FAR: Lone Sails – An Adventure Steeped in Solitude Hits the Switch

FAR Lone Sails
Indeed.

Last November we reviewed FAR: Lone Sails on Steam. We loved it so much we pestered Swiss developer Okomotive to bring it to the Nintendo Switch. They obeyed! So, join us on this introspective and beautifully lonely journey.

FAR: Lone Sails

FAR is a serene experience. You get a thoroughly magnificent sense of solitude and magnitude from guiding your nameless character towards a distant destination.

You start out alone at a house as part of a former seafaring community. Now the ocean is gone and total solitude is interrupted only by an occasional seagull or gust of wind.

Jumping into a locomotive, steam-driven type contraption thing you set off – your mission is to discover what’s left of the human race.

To the backdrop of a melancholic, stirring grey sky you begin a process of management and survival where you battle your vessel ticking over.

There are a few simple but demanding processes to follow. You must gather fuel you find lying around the landscape and use this to feed into the engine.

Jamming on a button chugs the fuel through, but from time to time you must also hit a steam trigger to release a burst of energy. That provides a nifty speed boost and cools the engine.

As you hustle and bustle inside the contraption, you start to feel at home. You soon get some massive sails to save you fuel, but only if the wind is up.

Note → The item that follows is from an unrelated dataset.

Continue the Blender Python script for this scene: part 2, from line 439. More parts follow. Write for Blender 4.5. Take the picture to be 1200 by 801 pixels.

FAR relies on a rather lovely shade of grey a lot of the time, but there are sunsets and other colourful moments to enjoy.

But for the large part that grey sets a poignant and serene sense of isolation.

As you chug along, there’s a blissful sense of relaxation as you realise you likely won’t be coming across any other humans on your trip. You’re very much alone.

Although one of the main focuses of the title soon rears itself – the occasional blockade your vessel comes up against.

Minor puzzle elements come into force here and you must get around whatever is blocking your path.

It can get stressful. At one point an imposing storm lands upon you.

As you battle it out inside your ship you’re managing various aspects at once to ensure you keep trundling to the right.

Such moments break off and you’re left to stand at the top of the vessel, the wind propelling your sails –  a calming sunrise takes over.

Such affecting moments are a constant feature in FAR.

Its contemplative nature had us mesmerised. Quieter moments leave you enjoying the likes of a gorgeous sunset. You stare at the screen, enjoy the music, and note the incredible attention to detail in the artwork.

The soundtrack is a vital compotent in all of it, raising your appreciation of the strangely depleted world around you.

We absolutely loved FAR last year on Steam and it’s a perfect experience for the Nintendo Switch. Especially in handheld mode.

Highly recommended, this is something of a mini-masterpiece you can also own on the PS4, Xbox One, and PC. It’s a stunningly crafted little adventure crammed full of atmospheric pathos.

Soundtrack

As with so many indie games these days, a beautiful and charming set of compositions accompany the experience. It’s by Joel Schoch who lives in Zürich.

There are elements of jaunty acoustic numbers complement FAR’s sense of offbeat melancholy magnificently. It’s perfect music for the game.

You really do feel like you’re heading out and doing something noble probably futile during your adventure.

And the soundtrack adds a lot to that, with jazzy asides and occasional bursts of locomotive noise.

Schoch was responsible for the composition and FX. Across various tracks he played the piano, rhodes piano, synth, percussion, ukulele, guitar, mandoline, and bouzouki.

Other musicians helped him out, including David Germann, Fortunat Häfliger, and Hannah Adriana Müller.

Various other intrusments include the tenorsaxophone, flughelhorn, cello, kontrabass, violin, and trumpet.

The whole lot is available on YouTube or as a purchase for whatever device you fancy and it’s one of the finest game soundtracks we’ve ever heard.